* WHAT YOU SHOULD DO
Write the lines out again, from the top of the material to the line containing "wood('distant band of green woodland left", pictures excluded.

* INPUT RECORDS
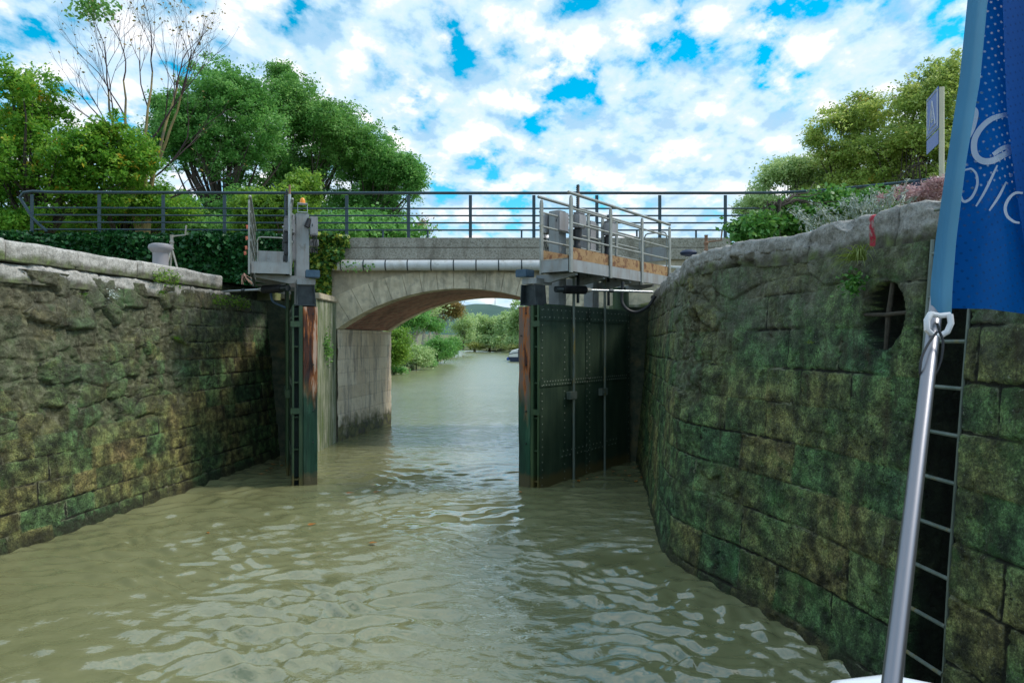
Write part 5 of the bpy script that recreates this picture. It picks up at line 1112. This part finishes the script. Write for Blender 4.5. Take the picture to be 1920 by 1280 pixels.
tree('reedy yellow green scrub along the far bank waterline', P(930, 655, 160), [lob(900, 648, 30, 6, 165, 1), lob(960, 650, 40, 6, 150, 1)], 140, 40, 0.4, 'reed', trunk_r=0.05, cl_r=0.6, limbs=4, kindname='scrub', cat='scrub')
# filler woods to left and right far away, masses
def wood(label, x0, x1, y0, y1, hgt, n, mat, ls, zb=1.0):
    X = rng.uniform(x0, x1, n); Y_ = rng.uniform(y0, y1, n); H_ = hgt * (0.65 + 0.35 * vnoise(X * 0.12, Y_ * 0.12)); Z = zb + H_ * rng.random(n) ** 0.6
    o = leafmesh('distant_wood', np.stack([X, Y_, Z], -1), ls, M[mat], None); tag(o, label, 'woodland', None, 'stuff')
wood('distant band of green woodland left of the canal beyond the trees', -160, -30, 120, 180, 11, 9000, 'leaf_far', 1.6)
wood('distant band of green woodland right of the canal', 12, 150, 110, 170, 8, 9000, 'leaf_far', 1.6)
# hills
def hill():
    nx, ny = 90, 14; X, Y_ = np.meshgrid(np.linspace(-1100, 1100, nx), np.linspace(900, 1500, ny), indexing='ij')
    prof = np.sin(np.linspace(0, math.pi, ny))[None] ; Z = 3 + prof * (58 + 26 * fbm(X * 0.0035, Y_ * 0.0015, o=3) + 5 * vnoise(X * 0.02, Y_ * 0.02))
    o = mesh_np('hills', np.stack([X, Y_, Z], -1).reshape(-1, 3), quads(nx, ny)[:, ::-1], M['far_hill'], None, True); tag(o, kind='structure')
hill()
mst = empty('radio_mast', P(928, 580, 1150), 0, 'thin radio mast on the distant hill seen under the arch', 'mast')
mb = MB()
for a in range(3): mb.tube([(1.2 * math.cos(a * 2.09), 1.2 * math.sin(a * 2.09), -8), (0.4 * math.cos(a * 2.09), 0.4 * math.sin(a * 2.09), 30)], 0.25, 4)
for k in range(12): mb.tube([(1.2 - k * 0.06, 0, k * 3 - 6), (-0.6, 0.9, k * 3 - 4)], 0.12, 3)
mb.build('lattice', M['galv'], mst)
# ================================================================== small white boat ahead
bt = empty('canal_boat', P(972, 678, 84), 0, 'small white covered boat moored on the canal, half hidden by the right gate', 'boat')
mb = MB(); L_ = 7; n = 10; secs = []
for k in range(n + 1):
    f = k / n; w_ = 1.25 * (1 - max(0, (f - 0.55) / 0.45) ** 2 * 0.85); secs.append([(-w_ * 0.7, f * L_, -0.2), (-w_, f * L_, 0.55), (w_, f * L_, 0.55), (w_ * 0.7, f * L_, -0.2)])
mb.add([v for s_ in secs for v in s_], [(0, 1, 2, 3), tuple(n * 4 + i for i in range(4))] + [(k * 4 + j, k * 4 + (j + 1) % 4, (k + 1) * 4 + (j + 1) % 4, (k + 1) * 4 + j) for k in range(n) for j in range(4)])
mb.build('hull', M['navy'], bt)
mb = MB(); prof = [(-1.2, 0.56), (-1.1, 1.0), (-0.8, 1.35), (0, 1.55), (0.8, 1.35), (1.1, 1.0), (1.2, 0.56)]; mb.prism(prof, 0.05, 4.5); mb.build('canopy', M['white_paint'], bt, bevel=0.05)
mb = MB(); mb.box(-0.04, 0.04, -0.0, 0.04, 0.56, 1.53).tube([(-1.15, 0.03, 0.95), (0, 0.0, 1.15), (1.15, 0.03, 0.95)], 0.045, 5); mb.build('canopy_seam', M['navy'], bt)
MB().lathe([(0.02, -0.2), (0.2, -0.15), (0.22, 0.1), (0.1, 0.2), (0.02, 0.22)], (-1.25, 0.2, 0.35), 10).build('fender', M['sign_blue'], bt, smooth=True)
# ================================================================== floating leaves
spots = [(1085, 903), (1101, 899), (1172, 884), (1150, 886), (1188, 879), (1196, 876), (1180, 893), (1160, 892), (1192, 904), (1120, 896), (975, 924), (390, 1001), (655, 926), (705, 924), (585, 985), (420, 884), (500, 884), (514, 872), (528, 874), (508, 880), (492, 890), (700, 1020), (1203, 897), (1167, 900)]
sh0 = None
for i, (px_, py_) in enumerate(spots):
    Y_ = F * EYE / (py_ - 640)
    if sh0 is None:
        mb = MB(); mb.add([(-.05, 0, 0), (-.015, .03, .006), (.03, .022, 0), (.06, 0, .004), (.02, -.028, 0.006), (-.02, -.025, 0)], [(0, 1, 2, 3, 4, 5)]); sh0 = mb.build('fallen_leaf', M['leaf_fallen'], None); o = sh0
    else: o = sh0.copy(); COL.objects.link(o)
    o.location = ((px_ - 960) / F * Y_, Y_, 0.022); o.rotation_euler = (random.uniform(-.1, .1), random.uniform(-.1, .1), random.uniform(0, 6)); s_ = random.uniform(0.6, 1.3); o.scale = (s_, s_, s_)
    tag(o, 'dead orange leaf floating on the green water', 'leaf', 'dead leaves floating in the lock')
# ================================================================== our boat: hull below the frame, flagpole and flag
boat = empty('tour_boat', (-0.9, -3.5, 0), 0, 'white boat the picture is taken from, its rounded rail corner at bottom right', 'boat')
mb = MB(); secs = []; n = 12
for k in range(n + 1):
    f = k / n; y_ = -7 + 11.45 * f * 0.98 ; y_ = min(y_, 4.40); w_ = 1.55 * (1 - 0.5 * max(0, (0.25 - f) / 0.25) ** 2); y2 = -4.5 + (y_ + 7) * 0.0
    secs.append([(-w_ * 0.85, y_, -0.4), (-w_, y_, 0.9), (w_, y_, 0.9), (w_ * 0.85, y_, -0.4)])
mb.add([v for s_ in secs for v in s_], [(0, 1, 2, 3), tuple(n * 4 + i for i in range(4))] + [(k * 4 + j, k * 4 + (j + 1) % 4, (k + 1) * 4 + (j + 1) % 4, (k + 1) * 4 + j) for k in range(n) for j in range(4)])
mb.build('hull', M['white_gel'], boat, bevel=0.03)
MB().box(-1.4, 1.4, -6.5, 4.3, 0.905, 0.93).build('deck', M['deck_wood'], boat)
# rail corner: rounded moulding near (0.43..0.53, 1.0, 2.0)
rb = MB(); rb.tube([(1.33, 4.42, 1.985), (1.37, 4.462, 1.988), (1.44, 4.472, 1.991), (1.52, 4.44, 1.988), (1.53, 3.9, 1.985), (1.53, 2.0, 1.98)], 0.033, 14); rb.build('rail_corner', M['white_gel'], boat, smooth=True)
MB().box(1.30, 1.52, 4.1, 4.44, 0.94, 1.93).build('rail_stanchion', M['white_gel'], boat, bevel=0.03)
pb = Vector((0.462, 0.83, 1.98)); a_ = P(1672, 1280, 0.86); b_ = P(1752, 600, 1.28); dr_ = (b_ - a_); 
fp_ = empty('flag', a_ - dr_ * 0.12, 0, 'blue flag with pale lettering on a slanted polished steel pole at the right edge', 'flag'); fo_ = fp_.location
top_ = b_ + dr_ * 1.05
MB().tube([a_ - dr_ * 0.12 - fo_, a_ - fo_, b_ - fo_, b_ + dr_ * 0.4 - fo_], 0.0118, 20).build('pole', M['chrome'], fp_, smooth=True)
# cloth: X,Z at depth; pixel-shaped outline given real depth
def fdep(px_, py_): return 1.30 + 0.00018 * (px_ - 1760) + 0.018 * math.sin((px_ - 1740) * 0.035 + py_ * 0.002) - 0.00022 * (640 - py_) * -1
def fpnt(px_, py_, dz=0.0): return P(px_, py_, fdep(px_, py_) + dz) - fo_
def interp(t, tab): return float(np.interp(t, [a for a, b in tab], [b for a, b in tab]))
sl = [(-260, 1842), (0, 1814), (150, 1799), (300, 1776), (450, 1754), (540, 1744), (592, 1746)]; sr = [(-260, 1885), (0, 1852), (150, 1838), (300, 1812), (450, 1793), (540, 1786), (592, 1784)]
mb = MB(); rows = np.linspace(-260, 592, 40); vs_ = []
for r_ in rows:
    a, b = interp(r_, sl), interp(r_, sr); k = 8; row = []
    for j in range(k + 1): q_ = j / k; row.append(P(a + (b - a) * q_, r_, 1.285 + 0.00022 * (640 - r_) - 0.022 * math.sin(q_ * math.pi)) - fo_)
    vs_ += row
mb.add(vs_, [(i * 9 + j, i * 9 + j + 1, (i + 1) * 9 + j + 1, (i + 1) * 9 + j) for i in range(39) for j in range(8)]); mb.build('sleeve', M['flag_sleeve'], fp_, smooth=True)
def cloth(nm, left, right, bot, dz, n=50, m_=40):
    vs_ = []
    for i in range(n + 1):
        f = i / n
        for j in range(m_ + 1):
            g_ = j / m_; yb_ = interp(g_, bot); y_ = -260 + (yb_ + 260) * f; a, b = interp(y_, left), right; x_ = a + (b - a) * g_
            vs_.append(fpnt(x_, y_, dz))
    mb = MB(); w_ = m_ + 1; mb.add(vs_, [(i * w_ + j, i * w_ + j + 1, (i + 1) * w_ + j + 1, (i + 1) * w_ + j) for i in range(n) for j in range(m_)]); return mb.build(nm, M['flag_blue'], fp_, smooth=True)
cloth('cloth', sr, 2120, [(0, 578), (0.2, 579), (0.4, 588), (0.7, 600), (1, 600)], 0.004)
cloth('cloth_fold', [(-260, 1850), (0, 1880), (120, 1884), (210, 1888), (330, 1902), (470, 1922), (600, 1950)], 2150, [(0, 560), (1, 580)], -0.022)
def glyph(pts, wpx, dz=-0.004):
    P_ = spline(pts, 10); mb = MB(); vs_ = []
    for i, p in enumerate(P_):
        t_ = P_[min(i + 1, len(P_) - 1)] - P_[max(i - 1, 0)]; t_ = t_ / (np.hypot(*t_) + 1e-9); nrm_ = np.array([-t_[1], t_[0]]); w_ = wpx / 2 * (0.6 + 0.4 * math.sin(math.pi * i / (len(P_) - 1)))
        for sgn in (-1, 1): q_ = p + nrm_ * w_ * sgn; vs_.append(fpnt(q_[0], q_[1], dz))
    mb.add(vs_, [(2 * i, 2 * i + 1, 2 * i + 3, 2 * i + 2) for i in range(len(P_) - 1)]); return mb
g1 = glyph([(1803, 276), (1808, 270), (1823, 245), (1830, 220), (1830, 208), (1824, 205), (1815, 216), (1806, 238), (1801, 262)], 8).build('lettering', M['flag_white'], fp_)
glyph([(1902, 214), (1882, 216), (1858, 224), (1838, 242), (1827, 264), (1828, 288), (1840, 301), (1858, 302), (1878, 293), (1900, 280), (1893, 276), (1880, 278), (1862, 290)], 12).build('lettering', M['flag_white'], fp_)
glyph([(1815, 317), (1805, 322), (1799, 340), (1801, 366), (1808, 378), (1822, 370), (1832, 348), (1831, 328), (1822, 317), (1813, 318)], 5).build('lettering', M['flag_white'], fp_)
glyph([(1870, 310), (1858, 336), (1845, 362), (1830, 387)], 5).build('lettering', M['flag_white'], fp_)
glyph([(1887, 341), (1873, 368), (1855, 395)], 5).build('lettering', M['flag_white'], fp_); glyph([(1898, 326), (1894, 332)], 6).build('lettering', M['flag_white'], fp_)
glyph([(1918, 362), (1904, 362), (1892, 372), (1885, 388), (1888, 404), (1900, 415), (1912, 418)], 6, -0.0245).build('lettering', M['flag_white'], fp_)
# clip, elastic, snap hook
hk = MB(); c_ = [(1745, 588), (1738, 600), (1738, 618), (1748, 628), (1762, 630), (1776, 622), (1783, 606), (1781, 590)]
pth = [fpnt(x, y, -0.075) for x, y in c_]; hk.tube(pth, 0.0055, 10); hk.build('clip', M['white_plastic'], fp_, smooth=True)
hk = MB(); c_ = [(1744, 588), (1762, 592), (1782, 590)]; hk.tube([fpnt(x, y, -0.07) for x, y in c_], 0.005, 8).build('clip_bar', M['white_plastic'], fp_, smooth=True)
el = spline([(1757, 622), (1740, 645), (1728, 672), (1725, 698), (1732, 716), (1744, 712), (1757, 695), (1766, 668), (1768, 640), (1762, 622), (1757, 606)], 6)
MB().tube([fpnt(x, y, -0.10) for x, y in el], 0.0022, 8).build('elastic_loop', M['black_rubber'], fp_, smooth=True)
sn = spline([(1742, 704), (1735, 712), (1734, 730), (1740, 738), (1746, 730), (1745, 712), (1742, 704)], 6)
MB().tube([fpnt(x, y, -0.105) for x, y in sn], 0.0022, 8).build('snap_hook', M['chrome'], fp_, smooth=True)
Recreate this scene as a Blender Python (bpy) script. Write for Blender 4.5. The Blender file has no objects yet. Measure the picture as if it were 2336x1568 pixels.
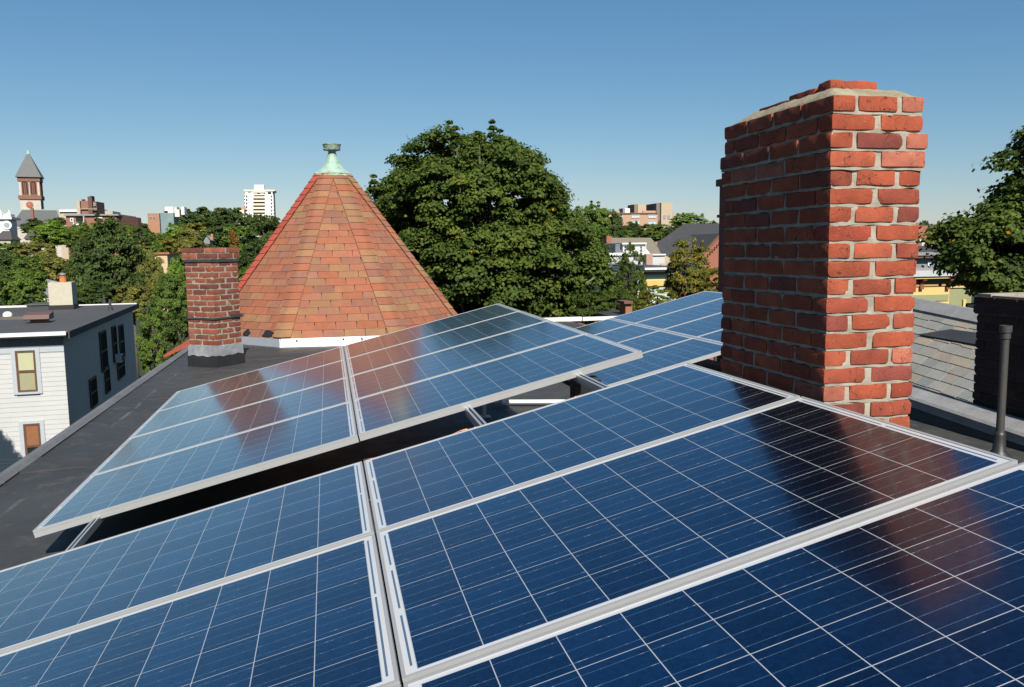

* EXERCISE ANSWER
Write part 5 of the bpy script that recreates this picture. It picks up at line 1112. This part finishes the script. Write for Blender 4.5. Take the picture to be 1920 by 1280 pixels.
tree('reedy yellow green scrub along the far bank waterline', P(930, 655, 160), [lob(900, 648, 30, 6, 165, 1), lob(960, 650, 40, 6, 150, 1)], 140, 40, 0.4, 'reed', trunk_r=0.05, cl_r=0.6, limbs=4, kindname='scrub', cat='scrub')
# filler woods to left and right far away, masses
def wood(label, x0, x1, y0, y1, hgt, n, mat, ls, zb=1.0):
    X = rng.uniform(x0, x1, n); Y_ = rng.uniform(y0, y1, n); H_ = hgt * (0.65 + 0.35 * vnoise(X * 0.12, Y_ * 0.12)); Z = zb + H_ * rng.random(n) ** 0.6
    o = leafmesh('distant_wood', np.stack([X, Y_, Z], -1), ls, M[mat], None); tag(o, label, 'woodland', None, 'stuff')
wood('distant band of green woodland left of the canal beyond the trees', -160, -30, 120, 180, 11, 9000, 'leaf_far', 1.6)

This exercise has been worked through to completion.